South Korea’s Consumer Price Index Rising at Record Pace Due to Heavy Reliance on Imports From China

By Lisa Bian
Lisa Bian
Lisa Bian
Lisa Bian is a Korea-based writer for The Epoch Times focusing on Korean society, its culture, and international relations.
January 8, 2022Updated: January 8, 2022

China’s rising raw material costs are driving up the prices of consumer goods in South Korea, said the Bank of Korea.

According to a Yonhap News Agency report citing the Bank of Korea, China’s soaring producer price index and export prices driven by its rising raw material costs are adding to South Korea’s inflation pressures, reflecting on its consumer price index (CPI).

Producer price index (PPI) and consumer price index (CPI) are economic indicators that measure inflation. PPI measures inflation from the producer’s perspective, reflecting the price changes at the production end, whereas CPI measures the total value of goods and services consumers have bought over a specified period, reflecting the price changes passed on to the end consumer. The two are interrelated as the fluctuation of PPI will be transmitted to CPI.

China remains South Korea’s largest trading partner in both imports and exports. According to World Bank, more than 21 percent of South Korea’s imports come from China.

South Korea’s imports from China could come from direct and indirect paths. The direct path refers to consumer goods that are imported straight from China. Indirect paths include importing goods produced by third-party countries—such as ASEAN countries—or goods produced domestically in South Korea using intermediate goods from China. However, the indirect paths account for 57 percent of its Chinese imports.

South Korea’s consumer price index (CPI) is also largely affected by imports from Indonesia, Thailand, Vietnam, the Philippines, and Malaysia—ASEAN countries that rely heavily on China for intermediate goods. Any increase in China’s export prices to these countries will eventually be passed to South Korea’s consumer prices and reflect on its CPI.

In November 2021, South Korea’s CPI rose by 3.7 percent year on year, of which 1 percent was from consumer goods items from the five ASEAN countries—more than triple the beginning of 2021, according to Newsis, a South Korean news agency.

However, the South Korean central bank said it expects further inflation because many of the imported goods from China and the five ASEAN countries are daily necessities.

The surge in China’s export prices was due to its rising PPI. In October 2021, China’s PPI saw the highest recorded increase of 13.5 percent year-on-year. In November 2021, South Korea’s import unit value from China rose by 22.7 percent year-on-year—the highest since 2007, according to the Bank of Korea calculations.

In particular, the prices of intermediate goods, including raw materials, from China will also affect South Korea’s PPI.

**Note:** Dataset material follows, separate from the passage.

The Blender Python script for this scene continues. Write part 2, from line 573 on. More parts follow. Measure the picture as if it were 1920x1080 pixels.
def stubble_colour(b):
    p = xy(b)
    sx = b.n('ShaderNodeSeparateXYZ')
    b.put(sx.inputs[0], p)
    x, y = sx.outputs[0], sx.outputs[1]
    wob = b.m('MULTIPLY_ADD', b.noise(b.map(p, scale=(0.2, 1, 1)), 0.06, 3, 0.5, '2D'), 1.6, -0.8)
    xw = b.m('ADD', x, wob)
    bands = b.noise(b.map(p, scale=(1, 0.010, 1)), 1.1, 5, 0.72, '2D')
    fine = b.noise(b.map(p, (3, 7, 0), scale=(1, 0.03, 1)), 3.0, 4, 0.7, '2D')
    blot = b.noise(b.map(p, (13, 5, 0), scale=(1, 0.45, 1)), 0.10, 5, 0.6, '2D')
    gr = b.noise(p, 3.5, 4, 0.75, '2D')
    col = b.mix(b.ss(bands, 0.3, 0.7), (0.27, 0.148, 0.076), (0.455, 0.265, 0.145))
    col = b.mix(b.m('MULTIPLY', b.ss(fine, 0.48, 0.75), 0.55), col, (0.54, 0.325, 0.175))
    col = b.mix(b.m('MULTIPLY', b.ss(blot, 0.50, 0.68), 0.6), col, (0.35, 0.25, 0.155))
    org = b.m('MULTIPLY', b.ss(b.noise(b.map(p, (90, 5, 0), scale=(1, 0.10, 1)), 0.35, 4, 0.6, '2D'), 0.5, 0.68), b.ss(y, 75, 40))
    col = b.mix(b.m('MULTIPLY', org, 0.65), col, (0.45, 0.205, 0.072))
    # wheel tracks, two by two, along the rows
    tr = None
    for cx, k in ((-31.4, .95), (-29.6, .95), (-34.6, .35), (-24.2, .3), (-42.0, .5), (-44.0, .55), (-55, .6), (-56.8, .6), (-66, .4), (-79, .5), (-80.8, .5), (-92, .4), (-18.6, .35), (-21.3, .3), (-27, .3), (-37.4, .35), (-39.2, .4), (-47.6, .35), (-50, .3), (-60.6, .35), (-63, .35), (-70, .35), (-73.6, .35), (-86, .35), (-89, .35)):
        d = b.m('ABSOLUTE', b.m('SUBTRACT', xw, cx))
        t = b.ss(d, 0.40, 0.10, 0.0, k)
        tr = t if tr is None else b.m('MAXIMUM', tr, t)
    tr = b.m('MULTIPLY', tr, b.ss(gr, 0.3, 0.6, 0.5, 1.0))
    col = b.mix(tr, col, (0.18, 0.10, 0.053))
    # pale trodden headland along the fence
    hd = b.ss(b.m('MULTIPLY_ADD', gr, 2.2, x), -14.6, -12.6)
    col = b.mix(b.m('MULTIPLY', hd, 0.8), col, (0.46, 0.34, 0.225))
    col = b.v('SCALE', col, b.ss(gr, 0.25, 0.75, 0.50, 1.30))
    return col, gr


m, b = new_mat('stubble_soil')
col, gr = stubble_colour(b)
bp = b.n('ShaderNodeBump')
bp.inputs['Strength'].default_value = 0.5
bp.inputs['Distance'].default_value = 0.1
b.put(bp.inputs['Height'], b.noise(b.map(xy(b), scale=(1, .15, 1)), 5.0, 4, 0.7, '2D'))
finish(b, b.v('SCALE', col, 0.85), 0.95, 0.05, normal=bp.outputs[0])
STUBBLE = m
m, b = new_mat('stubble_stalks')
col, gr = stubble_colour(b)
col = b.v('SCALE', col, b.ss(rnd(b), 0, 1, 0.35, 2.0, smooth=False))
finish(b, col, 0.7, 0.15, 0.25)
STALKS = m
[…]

For example, China’s price surge in raw materials such as crude oil and iron ore has transmitted to South Korea’s rising PPI in chemicals and metal products. And price hikes in Chinese imports of semiconductor-related materials and display panels have transmitted to South Korea’s rising PPI in electronics and optical products.

Urea and fertilizer prices were also affected by China’s surging coal and natural gas prices, resulting in a major rise in logistics costs and agricultural prices in South Korea.

However, South Korean automobiles and home appliances that use Chinese intermediate goods have yet to see a significant rise in CPI. According to the Bank of Korea report, it is likely due to the long and complicated process of transmitting the cost rise in intermediate goods to the final products, among factors such as complex tax and market regulations.

The report also indicated a significant inflation pressure in South Korea. Much of the price hike in Chinese-imported goods has yet to fully reflect on the domestic consumer prices, putting a burden on many South Korean companies and industries.

According to a Yonhap News report citing Statistics Korea, consumer prices were up 2.5 percent in 2021 compared to 2020, the highest increase in 10 years. And the fastest CPI surges happened in the last three months of 2021, where the year-on-year increases of October, November, and December were 3.2 percent, 3.8 percent, and 3.7 percent, respectively.